Eine feierliche Einstimmung auf Ostern

Die Offenburger Kantorei hat am Gründonnerstag und am gestrigen Karfreitag unter Mithilfe der Jugendkantorei zusammen mit dem Kammerorchester des Bezirkskantorats mit der »Matthäuspassion« begeistert. Sowohl die Chöre als auch die verschiedenen Solisten in teilweise ungewohnter Kombination überzeugten ihr Publikum.

Offenburg. Die »Matthäuspassion« von Johann Sebastian Bach gehört seit fast 300 Jahren zu den vor Ostern am häufigsten gespielten Werken – und das weltweit. Der Choral »Oh Haupt voll Blut und Wunden« hat seinen Weg sogar bis in die katholische Messe gefunden, was den lange verstorbenen Thomaskantor sicher schmunzeln ließe, wenn er es wüsste.

Ein düsteres Thema
Bachs Musik gehört nun mal zum Besten und vor allem Schönsten, was an geistlicher Musik über die Jahrhunderte entstanden ist, und das bei einem Thema, das düsterer nicht sein könnte. Dieser Gegensatz lässt weder Zuhörer noch Sänger oder Musiker los und zeigt sich nur umso deutlicher, wenn eine Aufführung so gelungen ist wie die der Offenburger Kantorei unter dem Dirigat von Traugott Fünfgeld 2015. Sie ist am Gründonnerstag und am gestrigen Karfreitag in der evangelischen Stadtkirche zu hören gewesen.

Herausragende Soli
Nur um Winzigkeiten gekürzt, entfaltet sich in bisweilen sehr altertümlicher Sprache die Leidensgeschichte Christi. Den bei weitem umfangreichsten Part als erzählender Evangelist meistert Tenor Timothy Löw mit Bravour, absolut klar ist er sowohl in Ton als auch Formulierung – und mit viel Stimmungsmodulation, etwa bei der Verleugnung des Petrus.
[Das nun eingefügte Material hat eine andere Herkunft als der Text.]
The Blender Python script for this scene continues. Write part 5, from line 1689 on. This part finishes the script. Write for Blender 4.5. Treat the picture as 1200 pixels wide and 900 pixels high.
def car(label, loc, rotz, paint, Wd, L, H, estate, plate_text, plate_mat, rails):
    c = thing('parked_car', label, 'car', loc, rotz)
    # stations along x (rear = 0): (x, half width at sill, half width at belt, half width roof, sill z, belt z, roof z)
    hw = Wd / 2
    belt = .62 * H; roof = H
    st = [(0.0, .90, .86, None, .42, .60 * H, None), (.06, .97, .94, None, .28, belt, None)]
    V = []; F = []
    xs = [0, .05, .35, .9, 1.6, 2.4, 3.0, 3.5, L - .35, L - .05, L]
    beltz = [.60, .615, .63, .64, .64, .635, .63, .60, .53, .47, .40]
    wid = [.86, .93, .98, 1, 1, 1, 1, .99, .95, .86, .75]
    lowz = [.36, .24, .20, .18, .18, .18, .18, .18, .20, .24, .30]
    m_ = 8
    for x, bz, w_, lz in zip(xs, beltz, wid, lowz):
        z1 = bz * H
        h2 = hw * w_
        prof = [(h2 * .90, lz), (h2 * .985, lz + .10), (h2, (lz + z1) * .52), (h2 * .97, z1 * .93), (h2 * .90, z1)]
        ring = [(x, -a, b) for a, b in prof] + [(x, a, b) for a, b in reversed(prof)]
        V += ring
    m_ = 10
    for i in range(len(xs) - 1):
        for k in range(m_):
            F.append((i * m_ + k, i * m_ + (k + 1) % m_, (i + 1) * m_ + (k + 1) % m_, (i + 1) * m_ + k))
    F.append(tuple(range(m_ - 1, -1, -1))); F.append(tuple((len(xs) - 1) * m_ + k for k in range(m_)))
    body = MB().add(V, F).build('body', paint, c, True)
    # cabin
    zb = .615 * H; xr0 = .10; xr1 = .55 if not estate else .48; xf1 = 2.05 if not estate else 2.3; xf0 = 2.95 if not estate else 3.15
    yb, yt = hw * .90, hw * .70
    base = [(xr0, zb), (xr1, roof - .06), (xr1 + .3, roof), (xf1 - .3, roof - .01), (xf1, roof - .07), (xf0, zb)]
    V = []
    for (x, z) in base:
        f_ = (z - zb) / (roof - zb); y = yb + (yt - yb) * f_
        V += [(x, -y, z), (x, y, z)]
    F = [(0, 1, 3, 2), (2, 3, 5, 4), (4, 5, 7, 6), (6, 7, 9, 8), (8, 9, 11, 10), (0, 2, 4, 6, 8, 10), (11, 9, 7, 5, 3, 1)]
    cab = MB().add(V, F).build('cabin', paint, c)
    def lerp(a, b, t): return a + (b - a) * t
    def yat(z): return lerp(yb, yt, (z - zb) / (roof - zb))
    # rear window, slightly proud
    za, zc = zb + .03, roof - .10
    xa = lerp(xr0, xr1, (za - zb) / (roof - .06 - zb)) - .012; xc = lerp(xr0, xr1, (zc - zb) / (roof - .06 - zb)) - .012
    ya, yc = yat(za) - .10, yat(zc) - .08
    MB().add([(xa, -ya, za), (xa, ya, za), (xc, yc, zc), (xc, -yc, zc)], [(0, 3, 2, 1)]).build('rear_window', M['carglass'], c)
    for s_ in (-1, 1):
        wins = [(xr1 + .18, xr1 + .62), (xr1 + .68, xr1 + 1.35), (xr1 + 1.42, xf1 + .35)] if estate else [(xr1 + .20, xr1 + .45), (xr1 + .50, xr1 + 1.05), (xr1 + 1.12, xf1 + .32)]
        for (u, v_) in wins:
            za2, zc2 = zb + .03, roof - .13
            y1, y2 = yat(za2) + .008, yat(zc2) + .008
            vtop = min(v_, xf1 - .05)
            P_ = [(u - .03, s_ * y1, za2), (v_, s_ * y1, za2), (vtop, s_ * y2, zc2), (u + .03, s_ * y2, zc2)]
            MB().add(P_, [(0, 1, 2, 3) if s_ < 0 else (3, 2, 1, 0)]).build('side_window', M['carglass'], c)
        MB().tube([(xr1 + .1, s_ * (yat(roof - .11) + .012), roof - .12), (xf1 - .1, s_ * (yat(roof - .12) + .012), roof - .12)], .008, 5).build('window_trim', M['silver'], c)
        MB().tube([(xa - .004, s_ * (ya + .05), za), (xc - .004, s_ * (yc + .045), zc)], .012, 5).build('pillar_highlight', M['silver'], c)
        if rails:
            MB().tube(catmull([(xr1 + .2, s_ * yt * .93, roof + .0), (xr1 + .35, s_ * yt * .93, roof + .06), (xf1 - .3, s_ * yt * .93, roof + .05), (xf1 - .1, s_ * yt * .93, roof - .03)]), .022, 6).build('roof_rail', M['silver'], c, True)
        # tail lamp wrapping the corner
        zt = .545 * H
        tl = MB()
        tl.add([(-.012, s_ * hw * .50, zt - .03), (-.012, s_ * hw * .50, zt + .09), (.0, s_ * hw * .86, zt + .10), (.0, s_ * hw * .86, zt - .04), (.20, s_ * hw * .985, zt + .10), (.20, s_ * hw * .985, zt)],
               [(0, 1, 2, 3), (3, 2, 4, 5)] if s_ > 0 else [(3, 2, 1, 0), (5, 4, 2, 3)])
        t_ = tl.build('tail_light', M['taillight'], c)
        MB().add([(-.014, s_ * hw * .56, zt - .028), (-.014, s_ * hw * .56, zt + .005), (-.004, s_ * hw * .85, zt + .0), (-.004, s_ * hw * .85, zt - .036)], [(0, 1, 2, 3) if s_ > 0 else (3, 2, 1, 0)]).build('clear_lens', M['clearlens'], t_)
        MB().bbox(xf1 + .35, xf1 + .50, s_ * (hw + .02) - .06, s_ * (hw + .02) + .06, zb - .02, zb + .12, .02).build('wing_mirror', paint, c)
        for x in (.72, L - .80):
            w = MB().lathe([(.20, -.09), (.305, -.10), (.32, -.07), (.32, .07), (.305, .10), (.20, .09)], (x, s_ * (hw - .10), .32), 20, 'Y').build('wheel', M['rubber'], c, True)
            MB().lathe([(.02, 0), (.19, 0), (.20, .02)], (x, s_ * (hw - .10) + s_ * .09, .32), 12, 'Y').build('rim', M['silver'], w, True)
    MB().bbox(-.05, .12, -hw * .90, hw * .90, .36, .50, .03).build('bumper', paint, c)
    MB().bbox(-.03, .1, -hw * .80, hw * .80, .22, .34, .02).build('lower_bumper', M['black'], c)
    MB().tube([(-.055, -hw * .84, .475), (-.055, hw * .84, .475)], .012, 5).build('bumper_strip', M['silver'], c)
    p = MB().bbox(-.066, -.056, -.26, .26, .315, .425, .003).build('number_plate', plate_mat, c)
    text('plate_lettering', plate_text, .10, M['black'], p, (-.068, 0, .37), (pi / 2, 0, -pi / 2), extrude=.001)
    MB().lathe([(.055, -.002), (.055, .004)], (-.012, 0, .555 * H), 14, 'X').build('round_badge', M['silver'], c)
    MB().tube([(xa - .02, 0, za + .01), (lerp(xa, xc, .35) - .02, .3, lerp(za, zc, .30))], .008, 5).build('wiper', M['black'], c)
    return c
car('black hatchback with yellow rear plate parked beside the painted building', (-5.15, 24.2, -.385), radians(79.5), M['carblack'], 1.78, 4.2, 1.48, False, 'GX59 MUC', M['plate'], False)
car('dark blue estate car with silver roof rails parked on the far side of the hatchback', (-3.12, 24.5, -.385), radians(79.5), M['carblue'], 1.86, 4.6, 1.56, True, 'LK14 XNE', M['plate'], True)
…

Bass Clemens Morgenthaler in der Rolle des Jesus und bei den herausragenden Bass-Soli steht ihm dabei in nichts nach, mit sehr viel Klang und ernster Würde gleichermaßen.
Sopranistin Julia Großsteiner gibt nur in einer winzigen Rolle als Magd einer Figur eine Stimme, brilliert aber mit mehreren Arien und Rezitativen, strahlend, dramatisch und (da bleibt der Barock sich treu) bei aller biblischen Textgrundlage mit mehr als nur einem Hauch großer Oper. Das schönste »Duett« haben aber Altistin Viola de Galgósczy und – eine Violine, gespielt von Ines Then-Bergh. Der Arie »Erbarme dich, oh Gott« geben sie eine unvergleichliche Tiefe und Innigkeit.

Bestens aufgelegt
Auch Bass Andreas Meier verleiht seinen Rollen, Petrus, Judas und Pilatus, viel Ausdruck, und ist wie Tenor Jörg Wetzel (der auch ein Solo bestreitet), Sopranistin Elektra Papasimakis (auch als Weib des Pilatius) und Altistin Martina Seifert in einem stimmlich bestens aufgelegten Chor-Quartett präsent.

Kantorei und Jugendkantorei vollenden zusammen mit dem Kammerorchester des Bezirkskantorats Offenburg das Ensemble bei dieser langen und in jeder Minute packenden Aufführung. Vor allem bei den wilden, sehr dramatischen Passagen (»Blitze, Donner und Wolken«) begeistern die Chöre durch hohe Präzision in Tempo und Dynamik.
Die Würde wahrende kurze Stille nach dem letzen Ton zollt dem Text Respekt, der mit Jesu Begräbnis und einer ergreifenden zeitgenössischen Totenklage, die in Teilen an ein liebevolles Schlaflied erinnert, endet. Dann bricht sich in der evangelischen Stadtkirche ein donnernder Applaus Bahn, der die hohe künstlerische Leistung eindrucksvoll feiert.